_SHORT EXERCISE_
Working from the top of the listing below, retype each line through the line containing "depth, z1-z0, rx=rx))", both included, with no pictures.

..............................

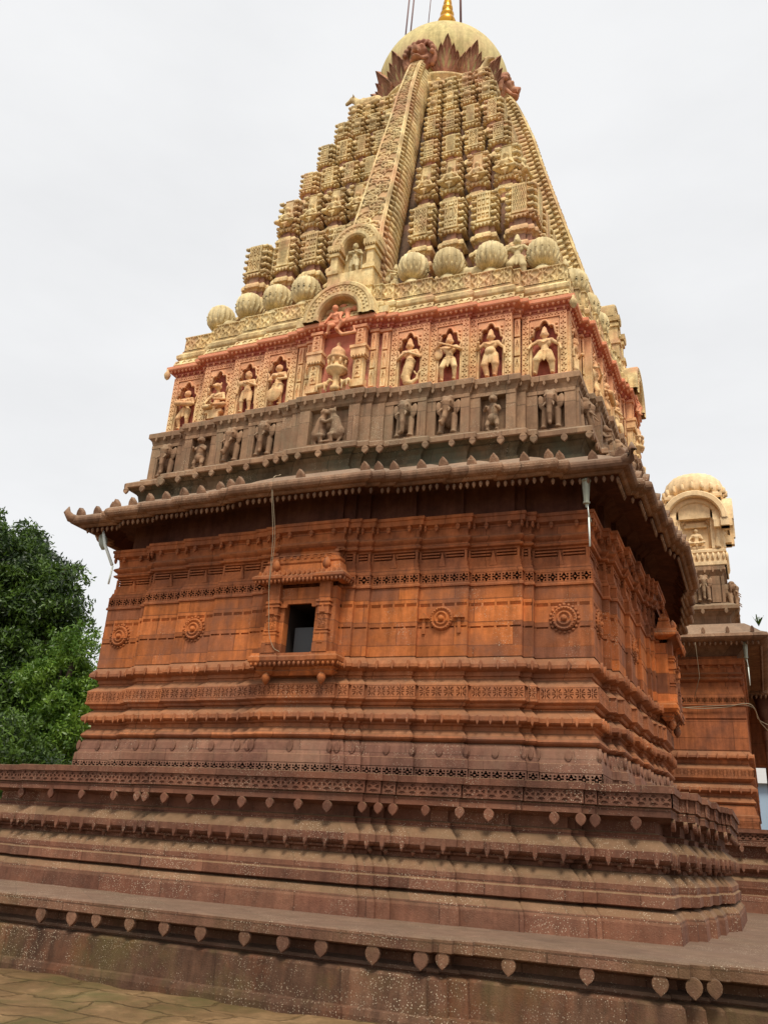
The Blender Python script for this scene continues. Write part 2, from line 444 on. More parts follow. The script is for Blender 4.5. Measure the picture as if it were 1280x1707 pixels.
def row(mb, motif, k, x0, x1, y, z, w, sx, sy, sz, edge=0, smooth=False):
    """repeat a motif centred along side k between x0 and x1 at spacing ~w"""
    n = max(1, round((x1-x0-2*edge)/w)); S = side(k)
    for i in range(n):
        x = x0+edge+(x1-x0-2*edge)*(i+.5)/n
        mb.add(motif[0], motif[1], S@T(x, y, z, sx, sy, sz), smooth)
def tiles(mb, tile, k, x0, x1, y, z0, z1, w, depth, rx=0):
    n = max(1, round((x1-x0)/w)); S = side(k); tw = (x1-x0)/n
    for i in range(n): mb.add(tile[0], tile[1], S@T(x0+i*tw, y, z0, tw, depth, z1-z0, rx=rx))

# ------------------------------------------------------------------ plan of the shrine: stepped square
STEP = .078
DEPTHS = [0, .105, .205, .285, .36, .42, .475, .53]
def dep(i): return float(np.interp(i, range(8), DEPTHS))
WB = [3.72, 3.57, 2.73, 1.92, 1.10, .85, .64]          # bay boundaries on the wall, corner -> centre
JB = [4.72, 4.57, 3.82, 3.02, 2.12, 1.93, 1.72]
LB = [6.15, 5.98, 5.80, 3.66, 3.46, 3.26]
def plan(a, B, s=None):
    q = [(-a, -a)]; n = len(B); dp = (lambda i: i*s) if s else dep
    for i, b in enumerate(B): q += [(-b, -a-dp(i)), (-b, -a-dp(i+1))]
    for i in range(n-1, -1, -1): q += [(B[i], -a-dp(i+1)), (B[i], -a-dp(i))]
    out = []
    for k in range(4):
        cs, sn = [(1, 0), (0, 1), (-1, 0), (0, -1)][k]
        out += [(x*cs-y*sn, x*sn+y*cs) for x, y in q]
    return out
def bays(a, B, off=0):
    """(x0, x1, y, index) for one face, left to right; index 0 = corner bay"""
    E = [a]+list(B); n = len(B); L_ = []
    for i in range(n): L_.append((-(E[i]+off), -(E[i+1]+off), -(a+off+dep(i)), i))
    L_.append((-(B[-1]+off), B[-1]+off, -(a+off+dep(n)), n))
    for i in range(n-1, -1, -1): L_.append((E[i+1]+off, E[i]+off, -(a+off+dep(i)), i))
    return L_
def course(name, mat, parent, prof, a=4.6, B=WB, cap0=False, cap1=False, smooth=False, extra=None, label=None):
    """prof given with absolute half-width a(z); swept round the stepped plan"""
    mb = MB(); sweep(mb, plan(a, B), [(r-a, z) for r, z in prof], cap0, cap1)
    if extra: extra(mb)
    o = mb.build(name, mat, parent)
    if label: o['label'] = label
    return o
VIS = (0, 1)                                            # the faces that can be seen: front and right

# ================================================================== GROUND
mb = MB(); n = 70
xs = np.concatenate([np.linspace(-260, -14, 12), np.linspace(-12, 14, 131), np.linspace(16, 260, 12)])
ys = np.concatenate([np.linspace(-60, -20, 6), np.linspace(-18, -6.9, 75), np.linspace(-6, 400, 16)])
V = []
for y in ys:
    for x in xs:
        h = 0
        if -13 < x < 15 and -19 < y < -6.8: h = .012*sin(3.1*x+1.3*sin(2*y))+.012*sin(4.3*y+x)+.008*sin(9*x+7*y)
        V.append((x, y, -1.72+h))
nx = len(xs); F = [(j*nx+i, j*nx+i+1, (j+1)*nx+i+1, (j+1)*nx+i) for j in range(len(ys)-1) for i in range(nx-1)]
mb.add(V, F, None, True)
gm = stone('worn_paving', [c((100, 78, 50)), c((122, 96, 66)), c((150, 120, 86))], 1.3, None, speck=0, streak=0, bump=.6, grime=c((80, 82, 44)), grimefac=.6)
def paving(m):
    t = m.node_tree; N = t.nodes.new; L = t.links.new; b = [q for q in t.nodes if q.type == 'BSDF_PRINCIPLED'][0]
    src = b.inputs['Base Color'].links[0].from_socket
    g = N('ShaderNodeNewGeometry'); nz = N('ShaderNodeTexNoise'); nz.inputs['Scale'].default_value = 1.6; nz.inputs['Detail'].default_value = 6; L(g.outputs['Position'], nz.inputs['Vector'])
    ad = N('ShaderNodeMixRGB'); ad.blend_type = 'LINEAR_LIGHT'; ad.inputs[0].default_value = .34; L(g.outputs['Position'], ad.inputs[1]); L(nz.outputs['Color'], ad.inputs[2])
    br = N('ShaderNodeTexBrick'); br.inputs['Scale'].default_value = 1; br.inputs['Brick Width'].default_value = .95; br.inputs['Row Height'].default_value = .55; br.inputs['Mortar Size'].default_value = .035; br.inputs['Mortar Smooth'].default_value = 1
    br.inputs['Color1'].default_value = (1, 1, 1, 1); br.inputs['Color2'].default_value = (.70, .68, .62, 1); br.inputs['Mortar'].default_value = (.58, .56, .42, 1); L(ad.outputs[0], br.inputs['Vector'])
    k = N('ShaderNodeMixRGB'); k.blend_type = 'MULTIPLY'; k.inputs[0].default_value = .75
    L(src, k.inputs[1]); L(br.outputs[0], k.inputs[2]); L(k.outputs[0], b.inputs['Base Color'])
    bp = N('ShaderNodeBump'); bp.inputs['Strength'].default_value = .7; bp.inputs['Distance'].default_value = .05; bp.invert = True; L(br.outputs['Fac'], bp.inputs['Height'])
    L(b.inputs['Normal'].links[0].from_socket, bp.inputs['Normal']); L(bp.outputs[0], b.inputs['Normal'])
paving(gm)
tag(mb.build('ground', gm), kind='structure')

# ================================================================== TERRACE (lowest step all round)
ter = thing('stone_terrace', 'long low brown stone terrace with hanging leaf pendants under its lip, below the temple', 'terrace', (0, 0, 0))
def lplan():
    q = plan(7.2, LB, STEP)
    # keep the stepped front, then run out to the right round the hall
    nf = 2*(2*len(LB))+1
    front = q[:nf]
    a = 7.2
    return front+[(a, -a), (a, 2.4), (9.9, 2.4), (9.9, 26), (-9.9, 26), (-9.9, 2.4), (-a, 2.4)]
LP = lplan()
mb = MB(); sweep(mb, LP, [(-.12, -1.22), (-.10, -1.20), (-.12, -1.17), (-.24, -1.14), (-.25, -1.06), (-.14, -1.02), (.07, -1.005), (.10, -.99), (.10, -.87), (.085, -.855), (.0, -.85)], cap1=True)
mb2 = MB(); sweep(mb2, LP, [(.12, -1.9), (.12, -1.66), (.10, -1.60), (.06, -1.585), (.03, -1.26), (.0, -1.235), (-.12, -1.22)])
mb2.build('terrace_wall', 'ledgewall', ter)
cop = mb.build('coping_slab', 'ledge', ter)
pme = None
def pendant_at(k, x, y, z, s, parent, mat, name='leaf_pendant', thick=.05, flat=1):
    global PMESH
    key = (mat, name)
    if key not in PMESH:
        b = MB(); b.add(*PEND); me = bpy.data.meshes.new(name); me.from_pydata(np.concatenate(b.v).tolist(), [], b.f); me.materials.append(M[mat]); PMESH[key] = me
    j = random.uniform(.9, 1.06); return link(name, PMESH[key], parent, mat=side(k)@T(x, y, z+.5*s*(1-j), s*1.32*j, thick, s*j, ry=random.uniform(-.07, .07)))
PMESH = {}
lfront = -(7.2+len(LB)*STEP)
for x in (-2.73, -1.94, -1.44, -1.05, -.54, -.03, .49, 1.09, 1.59, 2.07, 2.69): pendant_at(0, x, lfront-.065, -1.07, .2, ter, 'ledge')
for x, i in ((3.24, 6), (3.45, 5), (4.12, 3), (4.92, 3), (5.62, 3), (5.93, 3), (6.11, 2), (6.75, 0)): pendant_at(0, x, -(7.2+i*STEP)-.065, -1.07, .2, ter, 'ledge')
for x in (-6.2, -5.3, -4.6, -3.9): pendant_at(0, x, -(7.2+3*STEP)-.065, -1.07, .2, ter, 'ledge')
for x in np.arange(-6.5, 2, .62): pendant_at(1, x, -7.265, -1.07, .2, ter, 'ledge')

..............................

_OUTPUT FOR THIS EXERCISE_
The Blender Python script for this scene continues. Write part 2, from line 444 on. More parts follow. The script is for Blender 4.5. Measure the picture as if it were 1280x1707 pixels.
def row(mb, motif, k, x0, x1, y, z, w, sx, sy, sz, edge=0, smooth=False):
    """repeat a motif centred along side k between x0 and x1 at spacing ~w"""
    n = max(1, round((x1-x0-2*edge)/w)); S = side(k)
    for i in range(n):
        x = x0+edge+(x1-x0-2*edge)*(i+.5)/n
        mb.add(motif[0], motif[1], S@T(x, y, z, sx, sy, sz), smooth)
def tiles(mb, tile, k, x0, x1, y, z0, z1, w, depth, rx=0):
    n = max(1, round((x1-x0)/w)); S = side(k); tw = (x1-x0)/n
    for i in range(n): mb.add(tile[0], tile[1], S@T(x0+i*tw, y, z0, tw, depth, z1-z0, rx=rx))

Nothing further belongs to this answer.